== What is required ==
Repeat the material below exactly, line for line.

== Provided data ==
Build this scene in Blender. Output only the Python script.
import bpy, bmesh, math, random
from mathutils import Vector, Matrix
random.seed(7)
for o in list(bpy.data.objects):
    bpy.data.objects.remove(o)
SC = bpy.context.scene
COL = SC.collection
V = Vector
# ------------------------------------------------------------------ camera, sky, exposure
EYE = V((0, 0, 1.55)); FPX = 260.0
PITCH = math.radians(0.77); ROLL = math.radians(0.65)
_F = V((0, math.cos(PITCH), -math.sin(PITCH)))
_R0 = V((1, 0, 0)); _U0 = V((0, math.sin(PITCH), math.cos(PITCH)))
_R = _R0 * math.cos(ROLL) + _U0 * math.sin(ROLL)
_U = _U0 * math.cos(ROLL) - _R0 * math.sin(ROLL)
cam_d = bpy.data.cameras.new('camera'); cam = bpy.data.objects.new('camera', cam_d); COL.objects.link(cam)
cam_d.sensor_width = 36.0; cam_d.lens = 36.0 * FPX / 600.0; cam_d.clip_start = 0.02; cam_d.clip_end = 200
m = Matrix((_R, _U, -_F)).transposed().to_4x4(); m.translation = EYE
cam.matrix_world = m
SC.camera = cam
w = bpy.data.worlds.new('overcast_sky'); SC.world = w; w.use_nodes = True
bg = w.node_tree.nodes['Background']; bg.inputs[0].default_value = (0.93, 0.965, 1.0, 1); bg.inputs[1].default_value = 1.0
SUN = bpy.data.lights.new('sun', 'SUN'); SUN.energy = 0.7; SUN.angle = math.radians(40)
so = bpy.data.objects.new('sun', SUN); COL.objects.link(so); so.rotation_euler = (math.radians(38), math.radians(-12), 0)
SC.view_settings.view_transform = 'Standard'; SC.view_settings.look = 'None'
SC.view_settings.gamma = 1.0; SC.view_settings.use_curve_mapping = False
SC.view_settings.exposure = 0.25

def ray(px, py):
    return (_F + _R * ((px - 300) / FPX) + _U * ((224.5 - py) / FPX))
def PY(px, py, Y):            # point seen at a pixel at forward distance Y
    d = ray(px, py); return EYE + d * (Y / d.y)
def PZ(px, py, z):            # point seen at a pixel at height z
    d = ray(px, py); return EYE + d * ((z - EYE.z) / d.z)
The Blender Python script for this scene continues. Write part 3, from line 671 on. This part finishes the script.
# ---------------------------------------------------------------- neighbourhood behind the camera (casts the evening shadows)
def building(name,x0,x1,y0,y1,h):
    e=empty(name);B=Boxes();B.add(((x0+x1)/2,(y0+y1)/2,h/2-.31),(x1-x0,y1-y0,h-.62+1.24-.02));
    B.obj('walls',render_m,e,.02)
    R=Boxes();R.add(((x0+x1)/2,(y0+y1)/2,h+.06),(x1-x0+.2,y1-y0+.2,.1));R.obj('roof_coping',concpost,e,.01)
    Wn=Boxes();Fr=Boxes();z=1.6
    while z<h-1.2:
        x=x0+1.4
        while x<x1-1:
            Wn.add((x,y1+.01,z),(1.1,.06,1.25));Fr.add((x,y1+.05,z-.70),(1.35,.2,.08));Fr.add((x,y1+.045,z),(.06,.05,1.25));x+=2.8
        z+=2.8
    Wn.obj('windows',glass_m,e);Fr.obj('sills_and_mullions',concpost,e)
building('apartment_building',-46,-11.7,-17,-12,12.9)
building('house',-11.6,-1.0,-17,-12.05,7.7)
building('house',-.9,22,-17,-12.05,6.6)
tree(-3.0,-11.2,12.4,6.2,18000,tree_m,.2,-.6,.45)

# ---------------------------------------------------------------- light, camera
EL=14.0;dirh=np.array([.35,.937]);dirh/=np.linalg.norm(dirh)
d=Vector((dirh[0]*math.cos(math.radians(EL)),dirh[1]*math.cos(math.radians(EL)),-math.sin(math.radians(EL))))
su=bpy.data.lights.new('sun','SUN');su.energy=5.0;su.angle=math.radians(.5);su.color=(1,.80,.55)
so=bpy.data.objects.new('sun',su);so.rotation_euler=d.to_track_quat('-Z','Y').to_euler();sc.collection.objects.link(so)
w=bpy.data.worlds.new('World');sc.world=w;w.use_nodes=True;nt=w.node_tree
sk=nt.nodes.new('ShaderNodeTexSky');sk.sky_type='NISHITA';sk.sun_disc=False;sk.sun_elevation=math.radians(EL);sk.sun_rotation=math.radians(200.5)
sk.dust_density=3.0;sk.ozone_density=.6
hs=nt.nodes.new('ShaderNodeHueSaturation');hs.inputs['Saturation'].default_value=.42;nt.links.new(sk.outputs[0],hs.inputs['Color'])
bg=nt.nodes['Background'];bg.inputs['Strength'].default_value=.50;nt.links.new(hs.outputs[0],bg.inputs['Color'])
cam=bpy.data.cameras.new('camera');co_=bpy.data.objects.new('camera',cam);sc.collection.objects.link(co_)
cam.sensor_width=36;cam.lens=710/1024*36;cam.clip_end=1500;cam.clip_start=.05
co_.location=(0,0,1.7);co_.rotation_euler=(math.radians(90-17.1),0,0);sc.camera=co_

== Reply ==
Build this scene in Blender. Output only the Python script.
import bpy, bmesh, math, random
from mathutils import Vector, Matrix
random.seed(7)
for o in list(bpy.data.objects):
    bpy.data.objects.remove(o)
SC = bpy.context.scene
COL = SC.collection
V = Vector
# ------------------------------------------------------------------ camera, sky, exposure
EYE = V((0, 0, 1.55)); FPX = 260.0
PITCH = math.radians(0.77); ROLL = math.radians(0.65)
_F = V((0, math.cos(PITCH), -math.sin(PITCH)))
_R0 = V((1, 0, 0)); _U0 = V((0, math.sin(PITCH), math.cos(PITCH)))
_R = _R0 * math.cos(ROLL) + _U0 * math.sin(ROLL)
_U = _U0 * math.cos(ROLL) - _R0 * math.sin(ROLL)
cam_d = bpy.data.cameras.new('camera'); cam = bpy.data.objects.new('camera', cam_d); COL.objects.link(cam)
cam_d.sensor_width = 36.0; cam_d.lens = 36.0 * FPX / 600.0; cam_d.clip_start = 0.02; cam_d.clip_end = 200
m = Matrix((_R, _U, -_F)).transposed().to_4x4(); m.translation = EYE
cam.matrix_world = m
SC.camera = cam
w = bpy.data.worlds.new('overcast_sky'); SC.world = w; w.use_nodes = True
bg = w.node_tree.nodes['Background']; bg.inputs[0].default_value = (0.93, 0.965, 1.0, 1); bg.inputs[1].default_value = 1.0
SUN = bpy.data.lights.new('sun', 'SUN'); SUN.energy = 0.7; SUN.angle = math.radians(40)
so = bpy.data.objects.new('sun', SUN); COL.objects.link(so); so.rotation_euler = (math.radians(38), math.radians(-12), 0)
SC.view_settings.view_transform = 'Standard'; SC.view_settings.look = 'None'
SC.view_settings.gamma = 1.0; SC.view_settings.use_curve_mapping = False
SC.view_settings.exposure = 0.25

def ray(px, py):
    return (_F + _R * ((px - 300) / FPX) + _U * ((224.5 - py) / FPX))
def PY(px, py, Y):            # point seen at a pixel at forward distance Y
    d = ray(px, py); return EYE + d * (Y / d.y)
def PZ(px, py, z):            # point seen at a pixel at height z
    d = ray(px, py); return EYE + d * ((z - EYE.z) / d.z)
The Blender Python script for this scene continues. Write part 3, from line 671 on. This part finishes the script.
# ---------------------------------------------------------------- neighbourhood behind the camera (casts the evening shadows)
def building(name,x0,x1,y0,y1,h):
    e=empty(name);B=Boxes();B.add(((x0+x1)/2,(y0+y1)/2,h/2-.31),(x1-x0,y1-y0,h-.62+1.24-.02));
    B.obj('walls',render_m,e,.02)
    R=Boxes();R.add(((x0+x1)/2,(y0+y1)/2,h+.06),(x1-x0+.2,y1-y0+.2,.1));R.obj('roof_coping',concpost,e,.01)
    Wn=Boxes();Fr=Boxes();z=1.6
    while z<h-1.2:
        x=x0+1.4
        while x<x1-1:
            Wn.add((x,y1+.01,z),(1.1,.06,1.25));Fr.add((x,y1+.05,z-.70),(1.35,.2,.08));Fr.add((x,y1+.045,z),(.06,.05,1.25));x+=2.8
        z+=2.8
    Wn.obj('windows',glass_m,e);Fr.obj('sills_and_mullions',concpost,e)
building('apartment_building',-46,-11.7,-17,-12,12.9)
building('house',-11.6,-1.0,-17,-12.05,7.7)
building('house',-.9,22,-17,-12.05,6.6)
tree(-3.0,-11.2,12.4,6.2,18000,tree_m,.2,-.6,.45)

# ---------------------------------------------------------------- light, camera
EL=14.0;dirh=np.array([.35,.937]);dirh/=np.linalg.norm(dirh)
d=Vector((dirh[0]*math.cos(math.radians(EL)),dirh[1]*math.cos(math.radians(EL)),-math.sin(math.radians(EL))))
su=bpy.data.lights.new('sun','SUN');su.energy=5.0;su.angle=math.radians(.5);su.color=(1,.80,.55)
so=bpy.data.objects.new('sun',su);so.rotation_euler=d.to_track_quat('-Z','Y').to_euler();sc.collection.objects.link(so)
w=bpy.data.worlds.new('World');sc.world=w;w.use_nodes=True;nt=w.node_tree
sk=nt.nodes.new('ShaderNodeTexSky');sk.sky_type='NISHITA';sk.sun_disc=False;sk.sun_elevation=math.radians(EL);sk.sun_rotation=math.radians(200.5)
sk.dust_density=3.0;sk.ozone_density=.6
hs=nt.nodes.new('ShaderNodeHueSaturation');hs.inputs['Saturation'].default_value=.42;nt.links.new(sk.outputs[0],hs.inputs['Color'])
bg=nt.nodes['Background'];bg.inputs['Strength'].default_value=.50;nt.links.new(hs.outputs[0],bg.inputs['Color'])
cam=bpy.data.cameras.new('camera');co_=bpy.data.objects.new('camera',cam);sc.collection.objects.link(co_)
cam.sensor_width=36;cam.lens=710/1024*36;cam.clip_end=1500;cam.clip_start=.05
co_.location=(0,0,1.7);co_.rotation_euler=(math.radians(90-17.1),0,0);sc.camera=co_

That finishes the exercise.